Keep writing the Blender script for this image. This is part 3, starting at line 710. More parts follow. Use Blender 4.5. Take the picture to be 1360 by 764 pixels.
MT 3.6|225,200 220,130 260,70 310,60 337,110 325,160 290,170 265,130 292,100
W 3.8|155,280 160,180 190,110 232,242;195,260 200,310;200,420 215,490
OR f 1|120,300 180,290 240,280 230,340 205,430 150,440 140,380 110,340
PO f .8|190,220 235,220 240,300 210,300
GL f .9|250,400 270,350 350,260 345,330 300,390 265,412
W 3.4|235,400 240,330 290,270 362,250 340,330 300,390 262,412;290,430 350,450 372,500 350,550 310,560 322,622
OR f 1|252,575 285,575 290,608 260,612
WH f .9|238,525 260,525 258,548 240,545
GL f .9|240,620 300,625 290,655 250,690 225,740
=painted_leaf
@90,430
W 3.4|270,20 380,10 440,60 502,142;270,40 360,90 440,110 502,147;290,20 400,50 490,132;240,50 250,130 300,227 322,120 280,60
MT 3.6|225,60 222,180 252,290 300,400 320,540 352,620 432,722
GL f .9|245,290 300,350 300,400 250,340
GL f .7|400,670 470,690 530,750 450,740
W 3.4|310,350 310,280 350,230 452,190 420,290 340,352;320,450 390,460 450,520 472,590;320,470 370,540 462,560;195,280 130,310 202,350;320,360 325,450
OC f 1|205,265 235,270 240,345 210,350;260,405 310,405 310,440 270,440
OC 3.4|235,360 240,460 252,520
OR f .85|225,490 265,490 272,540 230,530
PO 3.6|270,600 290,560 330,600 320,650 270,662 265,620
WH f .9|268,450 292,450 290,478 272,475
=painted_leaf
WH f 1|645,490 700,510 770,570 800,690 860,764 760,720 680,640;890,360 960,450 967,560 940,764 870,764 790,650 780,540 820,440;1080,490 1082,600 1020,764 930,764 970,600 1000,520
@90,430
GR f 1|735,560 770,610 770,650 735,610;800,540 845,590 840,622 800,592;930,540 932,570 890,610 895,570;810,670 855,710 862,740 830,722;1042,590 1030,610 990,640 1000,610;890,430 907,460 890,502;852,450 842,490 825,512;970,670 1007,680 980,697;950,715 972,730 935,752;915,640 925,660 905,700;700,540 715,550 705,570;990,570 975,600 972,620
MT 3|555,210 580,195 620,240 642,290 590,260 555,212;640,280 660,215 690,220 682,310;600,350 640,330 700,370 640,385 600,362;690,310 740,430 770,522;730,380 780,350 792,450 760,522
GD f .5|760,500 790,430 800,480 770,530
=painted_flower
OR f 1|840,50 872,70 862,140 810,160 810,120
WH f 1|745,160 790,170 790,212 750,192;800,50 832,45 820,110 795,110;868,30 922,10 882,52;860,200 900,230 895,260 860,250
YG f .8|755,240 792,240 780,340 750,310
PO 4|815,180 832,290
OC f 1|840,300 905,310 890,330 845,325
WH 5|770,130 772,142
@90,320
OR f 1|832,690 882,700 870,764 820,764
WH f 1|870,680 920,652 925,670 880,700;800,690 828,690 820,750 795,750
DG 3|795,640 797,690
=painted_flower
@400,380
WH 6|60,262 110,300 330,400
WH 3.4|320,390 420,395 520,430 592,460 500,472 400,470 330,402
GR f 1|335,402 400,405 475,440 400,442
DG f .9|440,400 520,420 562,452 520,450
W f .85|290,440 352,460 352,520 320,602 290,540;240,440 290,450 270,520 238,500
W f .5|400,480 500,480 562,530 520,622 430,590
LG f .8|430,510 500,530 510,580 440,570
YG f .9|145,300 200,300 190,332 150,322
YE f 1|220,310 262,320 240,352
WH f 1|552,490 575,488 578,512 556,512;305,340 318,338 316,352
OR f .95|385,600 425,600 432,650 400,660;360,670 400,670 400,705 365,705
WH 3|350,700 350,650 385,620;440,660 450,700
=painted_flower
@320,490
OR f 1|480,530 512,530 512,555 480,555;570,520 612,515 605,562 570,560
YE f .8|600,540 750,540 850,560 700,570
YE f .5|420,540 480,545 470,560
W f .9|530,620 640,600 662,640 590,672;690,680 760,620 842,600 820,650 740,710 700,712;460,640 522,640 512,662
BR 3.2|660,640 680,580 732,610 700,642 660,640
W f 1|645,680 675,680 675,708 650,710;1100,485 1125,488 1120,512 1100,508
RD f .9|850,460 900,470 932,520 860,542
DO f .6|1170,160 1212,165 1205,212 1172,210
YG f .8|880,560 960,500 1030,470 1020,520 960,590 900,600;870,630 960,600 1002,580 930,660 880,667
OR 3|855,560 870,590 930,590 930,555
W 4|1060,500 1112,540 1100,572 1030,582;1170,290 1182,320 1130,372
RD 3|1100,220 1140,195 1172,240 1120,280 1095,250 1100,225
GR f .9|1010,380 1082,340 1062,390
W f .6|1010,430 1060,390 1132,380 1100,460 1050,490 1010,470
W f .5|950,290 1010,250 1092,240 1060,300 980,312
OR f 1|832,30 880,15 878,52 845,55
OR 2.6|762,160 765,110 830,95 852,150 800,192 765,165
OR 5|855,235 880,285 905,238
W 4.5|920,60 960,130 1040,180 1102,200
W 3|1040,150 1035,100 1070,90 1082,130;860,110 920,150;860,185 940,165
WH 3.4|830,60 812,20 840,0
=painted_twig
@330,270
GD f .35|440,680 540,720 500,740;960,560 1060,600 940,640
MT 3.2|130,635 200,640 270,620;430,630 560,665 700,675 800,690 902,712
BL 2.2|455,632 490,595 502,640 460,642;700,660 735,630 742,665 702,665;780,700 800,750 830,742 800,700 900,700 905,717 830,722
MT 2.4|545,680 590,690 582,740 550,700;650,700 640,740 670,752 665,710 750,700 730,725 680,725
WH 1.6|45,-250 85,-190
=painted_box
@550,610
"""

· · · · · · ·

Each line of the listing should be echoed back exactly.

Keep writing the Blender script for this image. This is part 3, starting at line 710. More parts follow. Use Blender 4.5. Take the picture to be 1360 by 764 pixels.
MT 3.6|225,200 220,130 260,70 310,60 337,110 325,160 290,170 265,130 292,100
W 3.8|155,280 160,180 190,110 232,242;195,260 200,310;200,420 215,490
OR f 1|120,300 180,290 240,280 230,340 205,430 150,440 140,380 110,340
PO f .8|190,220 235,220 240,300 210,300
GL f .9|250,400 270,350 350,260 345,330 300,390 265,412
W 3.4|235,400 240,330 290,270 362,250 340,330 300,390 262,412;290,430 350,450 372,500 350,550 310,560 322,622
OR f 1|252,575 285,575 290,608 260,612
WH f .9|238,525 260,525 258,548 240,545
GL f .9|240,620 300,625 290,655 250,690 225,740
=painted_leaf
@90,430
W 3.4|270,20 380,10 440,60 502,142;270,40 360,90 440,110 502,147;290,20 400,50 490,132;240,50 250,130 300,227 322,120 280,60
MT 3.6|225,60 222,180 252,290 300,400 320,540 352,620 432,722
GL f .9|245,290 300,350 300,400 250,340
GL f .7|400,670 470,690 530,750 450,740
W 3.4|310,350 310,280 350,230 452,190 420,290 340,352;320,450 390,460 450,520 472,590;320,470 370,540 462,560;195,280 130,310 202,350;320,360 325,450
OC f 1|205,265 235,270 240,345 210,350;260,405 310,405 310,440 270,440
OC 3.4|235,360 240,460 252,520
OR f .85|225,490 265,490 272,540 230,530
PO 3.6|270,600 290,560 330,600 320,650 270,662 265,620
WH f .9|268,450 292,450 290,478 272,475
=painted_leaf
WH f 1|645,490 700,510 770,570 800,690 860,764 760,720 680,640;890,360 960,450 967,560 940,764 870,764 790,650 780,540 820,440;1080,490 1082,600 1020,764 930,764 970,600 1000,520
@90,430
GR f 1|735,560 770,610 770,650 735,610;800,540 845,590 840,622 800,592;930,540 932,570 890,610 895,570;810,670 855,710 862,740 830,722;1042,590 1030,610 990,640 1000,610;890,430 907,460 890,502;852,450 842,490 825,512;970,670 1007,680 980,697;950,715 972,730 935,752;915,640 925,660 905,700;700,540 715,550 705,570;990,570 975,600 972,620
MT 3|555,210 580,195 620,240 642,290 590,260 555,212;640,280 660,215 690,220 682,310;600,350 640,330 700,370 640,385 600,362;690,310 740,430 770,522;730,380 780,350 792,450 760,522
GD f .5|760,500 790,430 800,480 770,530
=painted_flower
OR f 1|840,50 872,70 862,140 810,160 810,120
WH f 1|745,160 790,170 790,212 750,192;800,50 832,45 820,110 795,110;868,30 922,10 882,52;860,200 900,230 895,260 860,250
YG f .8|755,240 792,240 780,340 750,310
PO 4|815,180 832,290
OC f 1|840,300 905,310 890,330 845,325
WH 5|770,130 772,142
@90,320
OR f 1|832,690 882,700 870,764 820,764
WH f 1|870,680 920,652 925,670 880,700;800,690 828,690 820,750 795,750
DG 3|795,640 797,690
=painted_flower
@400,380
WH 6|60,262 110,300 330,400
WH 3.4|320,390 420,395 520,430 592,460 500,472 400,470 330,402
GR f 1|335,402 400,405 475,440 400,442
DG f .9|440,400 520,420 562,452 520,450
W f .85|290,440 352,460 352,520 320,602 290,540;240,440 290,450 270,520 238,500
W f .5|400,480 500,480 562,530 520,622 430,590
LG f .8|430,510 500,530 510,580 440,570
YG f .9|145,300 200,300 190,332 150,322
YE f 1|220,310 262,320 240,352
WH f 1|552,490 575,488 578,512 556,512;305,340 318,338 316,352
OR f .95|385,600 425,600 432,650 400,660;360,670 400,670 400,705 365,705
WH 3|350,700 350,650 385,620;440,660 450,700
=painted_flower
@320,490
OR f 1|480,530 512,530 512,555 480,555;570,520 612,515 605,562 570,560
YE f .8|600,540 750,540 850,560 700,570
YE f .5|420,540 480,545 470,560
W f .9|530,620 640,600 662,640 590,672;690,680 760,620 842,600 820,650 740,710 700,712;460,640 522,640 512,662
BR 3.2|660,640 680,580 732,610 700,642 660,640
W f 1|645,680 675,680 675,708 650,710;1100,485 1125,488 1120,512 1100,508
RD f .9|850,460 900,470 932,520 860,542
DO f .6|1170,160 1212,165 1205,212 1172,210
YG f .8|880,560 960,500 1030,470 1020,520 960,590 900,600;870,630 960,600 1002,580 930,660 880,667
OR 3|855,560 870,590 930,590 930,555
W 4|1060,500 1112,540 1100,572 1030,582;1170,290 1182,320 1130,372
RD 3|1100,220 1140,195 1172,240 1120,280 1095,250 1100,225
GR f .9|1010,380 1082,340 1062,390
W f .6|1010,430 1060,390 1132,380 1100,460 1050,490 1010,470
W f .5|950,290 1010,250 1092,240 1060,300 980,312
OR f 1|832,30 880,15 878,52 845,55
OR 2.6|762,160 765,110 830,95 852,150 800,192 765,165
OR 5|855,235 880,285 905,238
W 4.5|920,60 960,130 1040,180 1102,200
W 3|1040,150 1035,100 1070,90 1082,130;860,110 920,150;860,185 940,165
WH 3.4|830,60 812,20 840,0
=painted_twig
@330,270
GD f .35|440,680 540,720 500,740;960,560 1060,600 940,640
MT 3.2|130,635 200,640 270,620;430,630 560,665 700,675 800,690 902,712
BL 2.2|455,632 490,595 502,640 460,642;700,660 735,630 742,665 702,665;780,700 800,750 830,742 800,700 900,700 905,717 830,722
MT 2.4|545,680 590,690 582,740 550,700;650,700 640,740 670,752 665,710 750,700 730,725 680,725
WH 1.6|45,-250 85,-190
=painted_box
@550,610
"""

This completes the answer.